After the Japanese invaded China in 1937, Teng shipped 2,000 specimens to safety at Cornell in 1940, where they remain today. The specimens that remained in China were destroyed during World War II.

"The specimens are impressive in themselves, but more so due to their poignant history and the personal sacrifices made by Mr. Teng and his family to save them from destruction," said Skorton during his remarks.

According to a 2005 Plant Pathology Newsletter article by Kathie Hodge, assistant professor of mycology and director of the Plant Pathology Herbarium, Teng and his family members were persecuted and tortured during China's Cultural Revolution, which began in 1966 and lasted for a decade, and many of Teng's unpublished manuscripts were destroyed.

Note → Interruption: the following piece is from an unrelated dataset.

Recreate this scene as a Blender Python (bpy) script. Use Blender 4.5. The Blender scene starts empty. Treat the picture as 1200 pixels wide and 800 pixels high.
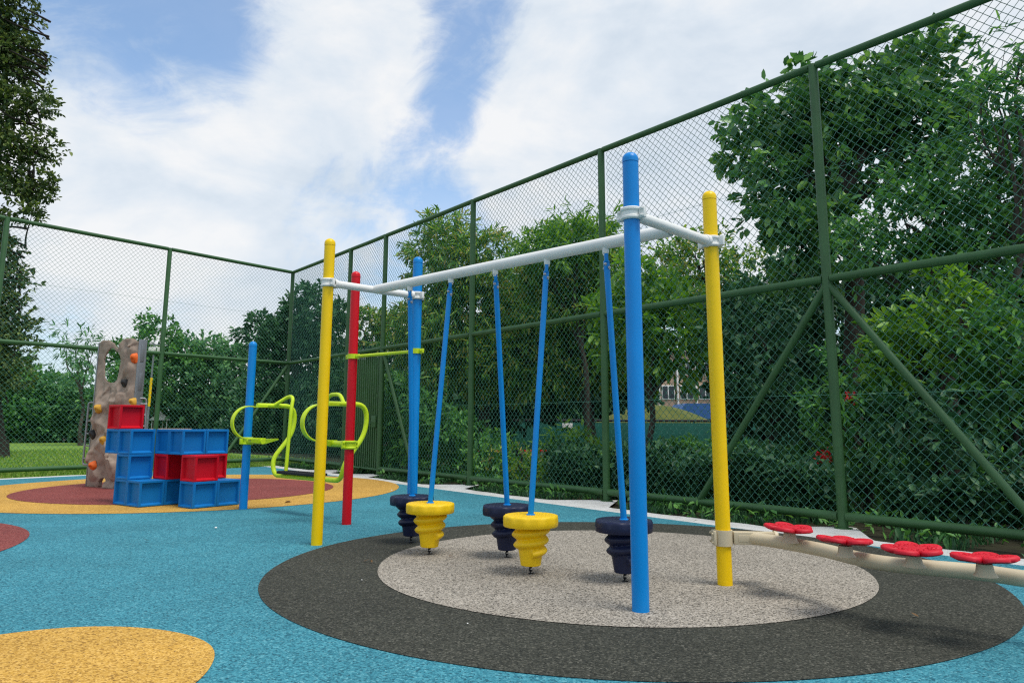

After his death in 1970, Teng's family recovered the manuscript of his greatest work in progress -- a book on the fungi of China. His daughter, Rosalie Deng, worked with Richard P. Korf, professor emeritus of mycology and director emeritus of the Plant Pathology Herbarium, to complete the book, which was published in 1996. It was the very collection of fungi specimens that Teng originally sent to Cornell that vouched for much of the work described in the book, according to Hodge's article.

Cornell's collection includes many types of specimens -- the first of their kind to be collected and scientifically identified as representatives of their species.

"These specimens are invaluable for Chinese mycologists to have available so they can document their own current flora and gain some insight into what conditions were at the time they were collected," Korf explained. "Many of these collection areas no longer exist in China."